II. The Reality of Our Sin Is Met By the Reality of His Propitiation.

This is where things depart from the way we experience normal life. In normal life you will get those who advocate for you, sometimes because they were paid to like a lawyer or like fellow players on a hockey team or fellow workers at the office who take your side on some issue. So we know the concept of an advocate but an advocate that takes the next step of becoming your propitiation, now that’s outside of our normal. So what does that term, ‘propitiation’ mean? To answer that let me use Scripture to interpret Scripture.

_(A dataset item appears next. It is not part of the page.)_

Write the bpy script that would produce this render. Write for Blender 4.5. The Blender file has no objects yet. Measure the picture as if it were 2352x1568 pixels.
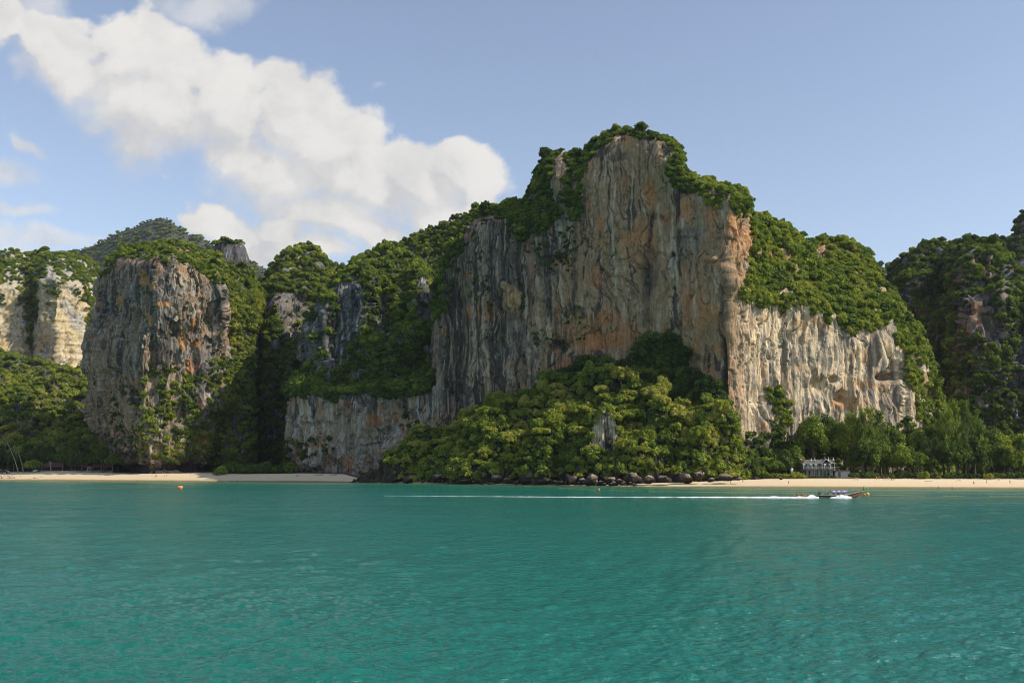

  1. 1 John 4:10 “Herein is love, not that we loved God, but that He loved us, and sent His Son to be the propitiation for our sins”. Propitiation has it’s source in God. It’s not based on our worthiness or cause or right. It proceeds from God to us.
  2. 1 John 2:2 “And He Himself is the propitiation for our sins, and not for ours only but also for the whole world.” Propitiation is all about the need to meet justice. You may have robbed a bank and you may be really sorry about that and you may even have a great advocate or lawyer yet justice stills needs to be served, sin still needs to be paid for or atoned. Propitiation is what is paid to meet justice’s demand. Propitiation is a term that is all about the payment of debt to satisfy justice.
  3. Romans 3:25 “…whom God set forth as a propitiation by His blood, through faith, to demonstrate His righteousness, because in His forbearance God had passed over the sins that were previously committed,”. Propitiation is all about the method of payment, in the case of sin against God that method was substitution, something or someone taking the place of another. In the O.T it was animals, a picture fulfilled in the N.T. Jesus is our substitute, He took our place. He not only paid the price, He was the price for our sin. The eternal being of God the Son paid the eternal debt of mortal mankind’s sin that an eternity of hell would be met by an eternal righteous Christ for all the world. That’s not a statement about some kind of universalism where everyone is saved but rather the extent of it that reaches Jews and Gentiles alike through their faith in Christ. Propitiation is all about the substitution of Christ for us to satisfy justice demanded against sin.
  4. Hebrews 2:17 Therefore, in all things He had to be made like His brethren, that He might be a merciful and faithful High Priest in things pertaining to God, to make propitiation for the sins of the people.” Propitiation is all about what it achieves, salvation, atonement, redemption, reconciliation. He makes propitiation, He satisfies justice, God’s wrath against sin. This Advocate is both our High Priest and the sacrifice itself, the perfect Lamb of God and He makes propitiation by His blood.

Propitiation proceeds from God to us, propitiation meets the needs of God’s justice against sin, propitiation is all about the method of payment, His blood, His life for ours, propitiation is all about what it accomplishes, our restoration of eternal relationship with the Father, our reconciliation. “For He made Him who knew no sin to be sin for us, that we might become the righteousness of God in Him.” 2 Cor. 5:2.     This is the power of propitiation in Christ Jesus!